Don’t give energy to your thoughts. Become a witness

Don’t give energy to your thoughts. Become a witness — indifferent, aloof, distant. Just see the thoughts, and don’t be in any way involved in them. Note the fact: the thoughts are there; but don’t choose this way or that, don’t be for or against, don’t be pro or con. Just be a watcher. Let the mind-traffic move, just stand by the side and look at it, unaffected by it, as if it has nothing to do with you.

Sometimes try it: go on the busiest street where the traffic rush is too much. Stand by the side of the road and see the traffic — so many people going hither and thither, and cars and bicycles and trucks and buses. You just stand by the side and look, and do the same inside: close your eyes and see — the mind is a traffic of thoughts, thoughts rushing here and there. You watch, you just be a watcher. By and by, you will see that the traffic is becoming less and less. By and by, you will see that the road is empty, nobody is passing. In those rare moments, first glimpses of SAMADHI will enter in you.

There are three stages of SAMADHI. First, when you achieve glimpses through gaps — one thought comes, then it has gone and another has not come for the time being. There may even be a gap for a few seconds; in that interval reality penetrates you — the moon becomes one. The reflection is there only for a single moment, but you will see the first glimpse.

This is what in Zen they call SATORI. By and by, the gaps will become bigger, and when the gaps become bigger and you can see reality more clearly, that vision of reality changes you. Then you cannot be the same because your vision becomes your reality also. Whatsoever you are seeing affects your being. Your vision, by and by, is absorbed, digested. That is the second stage of samadhi.

And then comes the last stage: when suddenly the whole traffic disappears, as if you were fast asleep and dreaming and somebody has shaken you and awakened you, and the whole traffic of dreaming has stopped. In that third stage you become one with reality, because there is nothing to divide. The fence that was dividing you has disappeared. The wall is no more there. The wall is made of the bricks of thoughts, desires, feelings, emotions; once it disappears — it is a China wall, very ancient, and every strong — but once it disappears, there is no fence between you and God. When for the first time the third stage happens, that is where the Upanishads announced, “AHAM BRAHAMASMI” — I am God, I am the Brahma. It is where the Sufi mystic, Mansur, declares, “ANA’L HAQ” — I am the truth. It is there when Jesus declares, “I and my God are one, I and my Father are one.”

Man can live in freedom only if he is meditative, otherwise not. Meditation is the source of all freedom. Without meditation you are a slave, a slave of your own instinct, a slave of your unconscious desires. You may think and believe that you are free, but you are not. Somebody insults you and you become angry. Are you free to be angry or not to be angry? You are not free.
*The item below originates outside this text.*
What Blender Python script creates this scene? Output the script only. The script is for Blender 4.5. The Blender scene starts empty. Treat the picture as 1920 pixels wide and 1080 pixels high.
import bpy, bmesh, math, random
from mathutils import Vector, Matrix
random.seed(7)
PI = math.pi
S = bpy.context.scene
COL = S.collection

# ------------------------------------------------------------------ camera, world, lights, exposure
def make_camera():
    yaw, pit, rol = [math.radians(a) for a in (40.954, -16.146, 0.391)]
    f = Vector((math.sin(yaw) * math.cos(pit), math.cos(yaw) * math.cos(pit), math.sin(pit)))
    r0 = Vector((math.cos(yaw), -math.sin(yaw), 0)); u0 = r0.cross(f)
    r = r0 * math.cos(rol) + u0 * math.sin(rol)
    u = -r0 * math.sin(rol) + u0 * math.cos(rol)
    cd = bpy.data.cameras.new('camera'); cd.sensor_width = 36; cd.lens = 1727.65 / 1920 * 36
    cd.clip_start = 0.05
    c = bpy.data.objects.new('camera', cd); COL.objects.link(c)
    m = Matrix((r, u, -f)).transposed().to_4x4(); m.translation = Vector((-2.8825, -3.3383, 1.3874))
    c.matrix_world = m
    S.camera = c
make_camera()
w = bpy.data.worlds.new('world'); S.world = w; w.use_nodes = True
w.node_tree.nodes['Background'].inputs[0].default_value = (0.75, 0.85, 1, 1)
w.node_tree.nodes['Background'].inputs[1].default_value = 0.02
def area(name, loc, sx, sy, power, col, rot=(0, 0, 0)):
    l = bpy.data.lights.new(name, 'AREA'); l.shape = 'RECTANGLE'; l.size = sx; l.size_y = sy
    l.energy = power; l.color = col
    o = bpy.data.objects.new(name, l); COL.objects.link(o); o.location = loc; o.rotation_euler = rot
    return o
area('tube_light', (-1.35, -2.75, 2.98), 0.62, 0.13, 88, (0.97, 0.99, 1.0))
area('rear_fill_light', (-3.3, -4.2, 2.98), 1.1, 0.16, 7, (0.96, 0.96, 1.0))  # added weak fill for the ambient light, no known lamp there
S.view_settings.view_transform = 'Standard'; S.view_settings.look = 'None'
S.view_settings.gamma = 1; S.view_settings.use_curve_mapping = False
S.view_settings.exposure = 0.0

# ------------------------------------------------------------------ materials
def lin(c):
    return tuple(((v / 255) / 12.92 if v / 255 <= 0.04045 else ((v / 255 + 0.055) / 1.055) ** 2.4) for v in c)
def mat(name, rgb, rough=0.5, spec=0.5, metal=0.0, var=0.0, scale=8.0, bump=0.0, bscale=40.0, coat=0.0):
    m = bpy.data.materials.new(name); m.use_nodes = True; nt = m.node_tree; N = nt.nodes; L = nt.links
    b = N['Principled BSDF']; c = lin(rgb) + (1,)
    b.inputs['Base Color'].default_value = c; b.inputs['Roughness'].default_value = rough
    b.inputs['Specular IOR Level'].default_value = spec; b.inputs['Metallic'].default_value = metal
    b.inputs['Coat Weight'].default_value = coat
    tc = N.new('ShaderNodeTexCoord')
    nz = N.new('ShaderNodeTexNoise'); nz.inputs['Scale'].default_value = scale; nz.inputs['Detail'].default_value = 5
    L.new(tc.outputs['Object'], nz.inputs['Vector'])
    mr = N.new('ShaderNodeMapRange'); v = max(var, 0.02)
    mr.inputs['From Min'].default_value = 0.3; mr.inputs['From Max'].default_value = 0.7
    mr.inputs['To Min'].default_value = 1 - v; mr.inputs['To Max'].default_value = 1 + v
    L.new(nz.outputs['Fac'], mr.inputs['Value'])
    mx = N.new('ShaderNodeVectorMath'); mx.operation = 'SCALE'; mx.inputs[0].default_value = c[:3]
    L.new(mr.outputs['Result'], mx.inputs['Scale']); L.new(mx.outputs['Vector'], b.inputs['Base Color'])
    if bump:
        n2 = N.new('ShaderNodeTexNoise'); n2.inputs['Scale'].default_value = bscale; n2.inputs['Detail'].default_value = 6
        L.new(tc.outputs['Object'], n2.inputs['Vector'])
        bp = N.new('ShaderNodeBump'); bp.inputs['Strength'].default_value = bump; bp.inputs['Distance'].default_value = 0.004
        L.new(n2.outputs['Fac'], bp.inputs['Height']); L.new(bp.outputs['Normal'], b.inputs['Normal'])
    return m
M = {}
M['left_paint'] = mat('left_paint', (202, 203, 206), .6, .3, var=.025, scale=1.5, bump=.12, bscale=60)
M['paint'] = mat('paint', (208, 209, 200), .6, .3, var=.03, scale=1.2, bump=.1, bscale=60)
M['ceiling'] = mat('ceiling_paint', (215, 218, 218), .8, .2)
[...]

He has simply pushed your button and you have behaved in a mechanical way. You are predictable. It was not within your capacity not to be angry. You see something and greed arises. You are not free, you can't do anything about this greed. Or lust arises and you are simply a victim of it. It is only through meditation that slowly slowly more consciousness is created within you, more light is created; more watchfulness, witnessing, happens. And that is the miracle of awareness: if you become aware of anger you become a master of anger. Then it is up to you whether to be angry or not. You are absolutely free to be this way or that way. To people who have not meditated may go on believing that they are free but they are deceiving nobody else except themselves. Be more meditative and you will know how to live in freedom. And of course, life is life only when you are able to live in freedom.